WHAT THE TASK REQUIRES ::
Leaving the pictures out, print the lines from the first line of the listing through the line containing "g.build('glass', M['picglass'], pc)", exactly as they read, and no others.
━━━━━ SUPPLIED INFORMATION ━━━━━
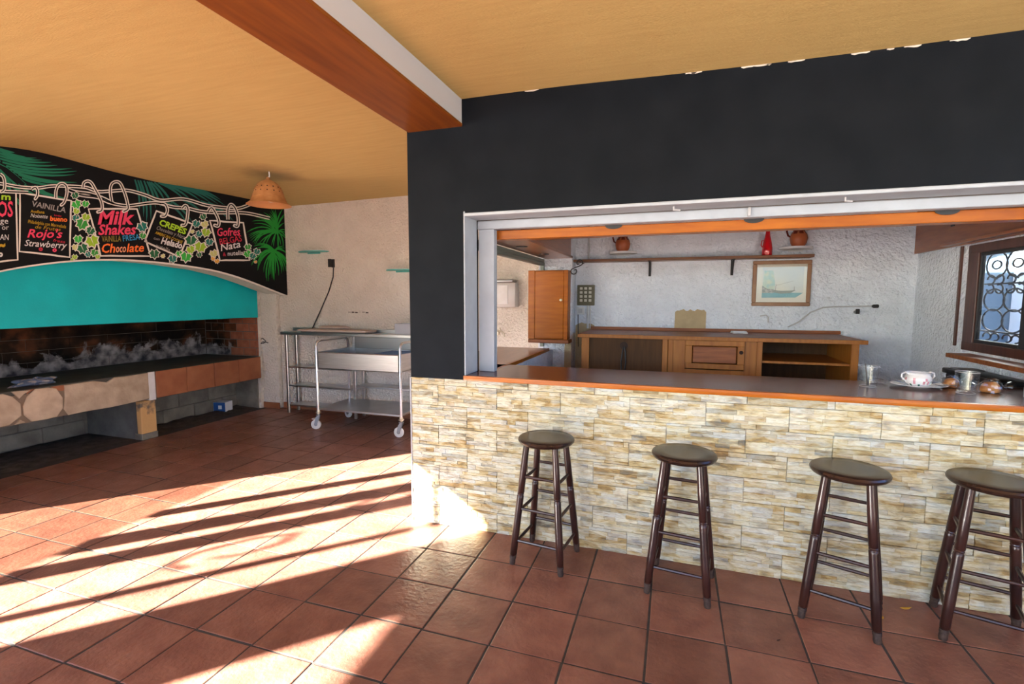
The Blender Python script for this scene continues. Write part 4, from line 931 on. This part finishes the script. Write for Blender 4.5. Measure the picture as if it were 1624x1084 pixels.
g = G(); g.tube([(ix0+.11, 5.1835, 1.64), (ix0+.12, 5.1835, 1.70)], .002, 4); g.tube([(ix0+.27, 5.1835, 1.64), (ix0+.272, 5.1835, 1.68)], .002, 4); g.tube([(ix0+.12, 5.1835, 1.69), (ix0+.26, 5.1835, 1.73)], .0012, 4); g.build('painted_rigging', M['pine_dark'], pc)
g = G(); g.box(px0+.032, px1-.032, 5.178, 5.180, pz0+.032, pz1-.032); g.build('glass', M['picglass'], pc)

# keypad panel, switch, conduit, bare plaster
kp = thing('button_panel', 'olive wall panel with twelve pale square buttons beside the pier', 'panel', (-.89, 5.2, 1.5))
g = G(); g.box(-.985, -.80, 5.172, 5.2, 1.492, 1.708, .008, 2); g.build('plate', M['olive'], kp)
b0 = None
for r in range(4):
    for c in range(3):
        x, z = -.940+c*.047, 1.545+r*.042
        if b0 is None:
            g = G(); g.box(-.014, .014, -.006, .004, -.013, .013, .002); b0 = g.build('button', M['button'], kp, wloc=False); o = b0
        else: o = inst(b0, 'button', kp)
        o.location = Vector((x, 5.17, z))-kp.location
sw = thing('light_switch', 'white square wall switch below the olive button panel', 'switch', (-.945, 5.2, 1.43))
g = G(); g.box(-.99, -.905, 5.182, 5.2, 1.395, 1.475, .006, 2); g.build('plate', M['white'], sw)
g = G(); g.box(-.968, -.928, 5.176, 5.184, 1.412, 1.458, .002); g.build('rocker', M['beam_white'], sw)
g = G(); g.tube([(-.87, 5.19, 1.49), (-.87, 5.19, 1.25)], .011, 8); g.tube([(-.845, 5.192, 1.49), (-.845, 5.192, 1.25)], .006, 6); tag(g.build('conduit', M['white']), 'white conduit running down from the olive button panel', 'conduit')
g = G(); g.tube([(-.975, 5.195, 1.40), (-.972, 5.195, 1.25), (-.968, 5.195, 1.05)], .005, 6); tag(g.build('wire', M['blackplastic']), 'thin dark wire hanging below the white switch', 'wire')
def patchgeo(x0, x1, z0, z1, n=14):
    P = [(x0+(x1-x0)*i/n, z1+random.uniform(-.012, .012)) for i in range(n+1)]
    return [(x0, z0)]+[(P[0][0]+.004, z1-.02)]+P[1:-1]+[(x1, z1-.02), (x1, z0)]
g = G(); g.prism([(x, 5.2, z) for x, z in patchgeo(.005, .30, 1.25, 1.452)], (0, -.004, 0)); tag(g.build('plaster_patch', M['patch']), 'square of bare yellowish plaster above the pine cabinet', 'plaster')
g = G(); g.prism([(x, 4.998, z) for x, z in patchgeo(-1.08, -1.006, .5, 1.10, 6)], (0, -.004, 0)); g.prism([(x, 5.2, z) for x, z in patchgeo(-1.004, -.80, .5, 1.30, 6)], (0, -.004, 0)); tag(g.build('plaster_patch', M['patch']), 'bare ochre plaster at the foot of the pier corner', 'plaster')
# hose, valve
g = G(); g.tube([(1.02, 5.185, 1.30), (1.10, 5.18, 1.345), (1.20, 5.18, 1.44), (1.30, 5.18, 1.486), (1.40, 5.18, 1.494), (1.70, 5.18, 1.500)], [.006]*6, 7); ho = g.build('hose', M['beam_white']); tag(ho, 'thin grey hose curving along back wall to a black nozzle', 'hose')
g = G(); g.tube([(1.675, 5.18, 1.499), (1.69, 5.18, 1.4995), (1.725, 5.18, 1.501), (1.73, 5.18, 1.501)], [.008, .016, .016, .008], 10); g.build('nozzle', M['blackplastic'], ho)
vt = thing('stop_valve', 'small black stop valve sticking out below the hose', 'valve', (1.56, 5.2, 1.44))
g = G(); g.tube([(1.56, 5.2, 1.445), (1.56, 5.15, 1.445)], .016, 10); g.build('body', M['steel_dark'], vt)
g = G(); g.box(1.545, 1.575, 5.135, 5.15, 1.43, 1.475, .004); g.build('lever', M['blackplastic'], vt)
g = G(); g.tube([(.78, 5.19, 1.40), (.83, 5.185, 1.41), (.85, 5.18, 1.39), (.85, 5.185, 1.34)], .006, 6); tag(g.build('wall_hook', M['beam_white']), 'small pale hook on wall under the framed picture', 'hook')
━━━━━
FULL ANSWER ::
The Blender Python script for this scene continues. Write part 4, from line 931 on. This part finishes the script. Write for Blender 4.5. Measure the picture as if it were 1624x1084 pixels.
g = G(); g.tube([(ix0+.11, 5.1835, 1.64), (ix0+.12, 5.1835, 1.70)], .002, 4); g.tube([(ix0+.27, 5.1835, 1.64), (ix0+.272, 5.1835, 1.68)], .002, 4); g.tube([(ix0+.12, 5.1835, 1.69), (ix0+.26, 5.1835, 1.73)], .0012, 4); g.build('painted_rigging', M['pine_dark'], pc)
g = G(); g.box(px0+.032, px1-.032, 5.178, 5.180, pz0+.032, pz1-.032); g.build('glass', M['picglass'], pc)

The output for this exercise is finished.